Склони чело, России верный сын:
Бессмертный Кремль стоит перед тобою.
Он в бурях возмужал – и, рока властелин,
Возвысился могуч, неколебим,
Как гений славы над Москвою.
 

Воскрешение Кремля таким, каким мы его знаем сейчас, – заслуга даровитых московских зодчих, особенно Осипа Ивановича Бове. В созданной тогда Комиссии строений О. И. Бове возглавлял Фасадническую часть, то есть ведал планировкой и архитектурным оформлением зданий. Он проявил величайшую бережность к старине при воскрешении городского центра и Кремля и вместе с тем талантливо обновил их.

На просмотр к Осипу Ивановичу поступали все без исключения проекты городских построек, казенных и частных. Строгий и тонкий вкус архитектора, его строительный опыт и академические знания сослужили Москве великую службу, заметно повлияли на облик обновленного города. Тогда-то и наметились черты архитектурного единства Москвы, были удачно решены ее центральные площади.

По проекту Бове разбили Александровский сад у кремлевской стены – на месте взятой в трубу Неглинки-реки, оформили здание Манежа (технический проект разработал инженер Бетанкур), засыпали Алевизов ров на Красной площади, убрали мосты к Спасской и Никольской башням.

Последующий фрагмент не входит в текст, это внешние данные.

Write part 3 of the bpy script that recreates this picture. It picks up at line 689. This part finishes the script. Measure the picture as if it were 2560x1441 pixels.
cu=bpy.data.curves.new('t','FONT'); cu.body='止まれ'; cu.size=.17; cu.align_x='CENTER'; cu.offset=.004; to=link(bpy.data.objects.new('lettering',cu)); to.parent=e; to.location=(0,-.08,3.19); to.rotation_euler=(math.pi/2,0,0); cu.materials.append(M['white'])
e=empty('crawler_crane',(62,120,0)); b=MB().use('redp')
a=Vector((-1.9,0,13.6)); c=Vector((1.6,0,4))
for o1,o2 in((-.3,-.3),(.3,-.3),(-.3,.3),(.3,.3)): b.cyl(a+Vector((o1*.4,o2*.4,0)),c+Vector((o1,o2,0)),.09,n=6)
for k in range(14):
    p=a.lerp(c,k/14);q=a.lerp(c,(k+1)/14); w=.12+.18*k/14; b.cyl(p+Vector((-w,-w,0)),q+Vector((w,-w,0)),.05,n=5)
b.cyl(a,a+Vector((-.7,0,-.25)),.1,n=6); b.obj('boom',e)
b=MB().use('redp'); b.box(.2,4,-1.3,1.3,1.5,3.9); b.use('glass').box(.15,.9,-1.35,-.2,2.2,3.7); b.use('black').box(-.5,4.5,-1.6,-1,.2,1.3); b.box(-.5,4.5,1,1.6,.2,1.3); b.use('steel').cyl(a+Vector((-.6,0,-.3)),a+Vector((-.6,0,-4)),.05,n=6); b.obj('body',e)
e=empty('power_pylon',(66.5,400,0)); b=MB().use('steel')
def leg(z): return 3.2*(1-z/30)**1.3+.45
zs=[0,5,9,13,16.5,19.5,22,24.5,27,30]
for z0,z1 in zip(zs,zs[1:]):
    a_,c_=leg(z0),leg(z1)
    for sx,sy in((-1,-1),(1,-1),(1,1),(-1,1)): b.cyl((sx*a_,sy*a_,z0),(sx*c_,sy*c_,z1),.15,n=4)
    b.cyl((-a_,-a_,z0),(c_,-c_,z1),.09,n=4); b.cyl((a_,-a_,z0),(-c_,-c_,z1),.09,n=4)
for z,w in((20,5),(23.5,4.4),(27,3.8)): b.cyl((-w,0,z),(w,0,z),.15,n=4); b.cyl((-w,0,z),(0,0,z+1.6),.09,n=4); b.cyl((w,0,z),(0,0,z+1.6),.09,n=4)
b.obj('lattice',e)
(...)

В содружестве со скульптором Витали Бове возвел Триумфальную арку при въезде в Москву из Петербурга. Этот памятник русской славы будет восстановлен на Кутузовском проспекте – по дороге от центра города к Бородинской панораме.

Очень оригинален убор Никольской башни Кремля на Красной площади – с этим новым убором башня восстановлена из развалин по рисунку Бове.

Его таланту мы обязаны и знаменитым портиком Большого театра с его восемью колоннами, треугольным фронтоном и летящей над ними колесницей Аполлона. Один такой театральный портик мог бы навек прославить архитектора!

Оформление фасадов старых Торговых рядов на Красной площади, сооружение строгого больничного здания рядом с казаковским на Большой Калужской – все это далеко не полный список заслуг Бове перед нашей столицей.

В уцелевших доныне памятниках московского архитектурного классицизма воплощен созидательный пафос народа, память о победах русского оружия, высокогуманное представление о человеческой личности.